Expect A Ballot Box Budget
Stephenson-Mohl Group’s Pre Budget Preview.
Expect calculated electoral politics at the heart of every policy announced on Wednesday as the Chancellor attempts to engineer a budget bounce and recover his party’s tarnished reputation for economic competence.
On Wednesday, the Chancellor of the Exchequer will emerge from Number 11 Downing Street, red box in hand before delivering his Budget. The annual Parliamentary set piece will likely be Jeremy Hunt’s last opportunity to make a major economic intervention before a general election.
The Chancellor will have to juggle competing and conflicting priorities. High but falling inflation, high interest rates, an economy in recession and taxes at their highest level since the second world war. Local councils and public services are also competing for much needed spending injection.

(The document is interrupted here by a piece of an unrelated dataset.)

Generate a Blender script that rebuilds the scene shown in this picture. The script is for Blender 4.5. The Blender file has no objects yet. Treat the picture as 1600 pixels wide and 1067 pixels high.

So will the Chancellor have the fiscal headroom to manoeuvre the economy (and his party) to a healthier position before the starting pistol is fired for a General Election?
The UK is expected to go to the ballot box in 2024. The Prime Minister has signalled a general election would come in the second half of the year. However, a well-received budget could provide a springboard for a May contest.
Current opinion polling doesn’t look encouraging for the Conservative Party and may yet prevent them from to hurrying the nation to the voting booth. Pollsters put the party 17-20 points behind Labour.
Perhaps more damning still for the Conservatives’ electoral hopes is the polling that suggests they have ceded their position as the as the party most trusted to manage the economy to the opposition.
The State of the Finances
Since entering Downing Street following Liz Truss’s cameo in the top job, Rishi Sunak has faced an uphill challenge to rebuild business confidence in an economy still reeling from the shellshock of the Autumn 2023 mini-budget.
During Jeremy Hunt’s tenure at the Treasury, global economic headwinds have calmed, allowing inflation to subside to 4.2% - meeting the Conservative pledge to half inflation. But UK Interest rates remain stubbornly high, raising the cost of borrowing.
The Government faces its own debt challenge, which according to the Institute for Fiscal Studies saw the UK borrow £63 billion more last year than predicted in the 2022 forecast. Debt interest alone stands at nearly 4% of national income.
Many backbench Conservatives will be desperate for the Mr Hunt to summon the spirit of Mrs Thatcher’s tax slashing Chancellor, Nigel Lawson to reinvigorate the economy and the Conservative Party’s chances of re-election.
But the Chancellor faces an incredibly tight fiscal reality. The Office for Budget Responsibility have reportedly provided an unenthusiastic analysis of Mr Hunt’s growth measures, down grading the treasury’s own analysis of his fiscal headroom by £2bn.
Tax Cuts
Mr Hunt has spoken of his desire to deliver “smart tax cuts” that boost growth and work, favouring a cut to National Insurance (NI) paid by working people. A 1p cut in NI would cost £5bn, as opposed to a 1p cut in income tax which would cost the Exchequer £7bn.
The IFS suggest public capital investment may be a victim in this budget, with forecasts likely to show a £20bn cut over the coming years to meet the Governments fiscal rules, further impeding economic growth.
The Financial Times reported last week that the Chancellor faces so little headroom to conjure cuts to personal taxation that he is considering scrapping the non-domiciled tax status, with Bloomberg reporting he is considering extending the windfall tax on excess profits in the oil and gas sector.
Both are moves which have been long opposed by Conservatives but popular with the public. Most importantly they are key Labour manifesto pledges and central to Shadow Chancellor, Rachel Reeves’s spending plans.
If the Chancellor follows this path, the odds on a May election will shorten sharply.
House Building
Many will hope the Chancellor will use the Budget to boost housebuilding and home ownership. There’s a political imperative as the Conservatives look to revive their appalling poll ratings with those under the age of 40.
Policies such as reintroduction of ‘Help to buy’, new low deposit “lifetime mortgages”, and the abolition of stamp duty have been trailed in the press as levers open to the Chancellor to boost demand.
However, given the Labour Party’s recent commitments to overhaul the UK’s planning system, the development sector will perhaps be listening for the Government to make meaningful commitments to improving housing supply.
It is abundantly clear from housebuilding and development leaders, that the sector needs more than piecemeal reform and short-term policy announcements.
Since 2009 planning budgets have halved and exacerbated supply issues. The Home Builders Federation have long called on the Chancellor to boost resources available to local planning authorities in order to speed up approvals.
Final Thoughts
Ahead of the budget, the UK’s public finances appear far tighter than the opinion polls.
The key question for the Chancellor is whether to favour a few short-term headline grabbing policies or adopt a more strategic long-term approach which puts the UK on a more stable path to increased prosperity.
Adopting the latter requires time for voters to see policies take their effect, and time is the one thing in a shorter supply than money to a Chancellor facing an imminent election.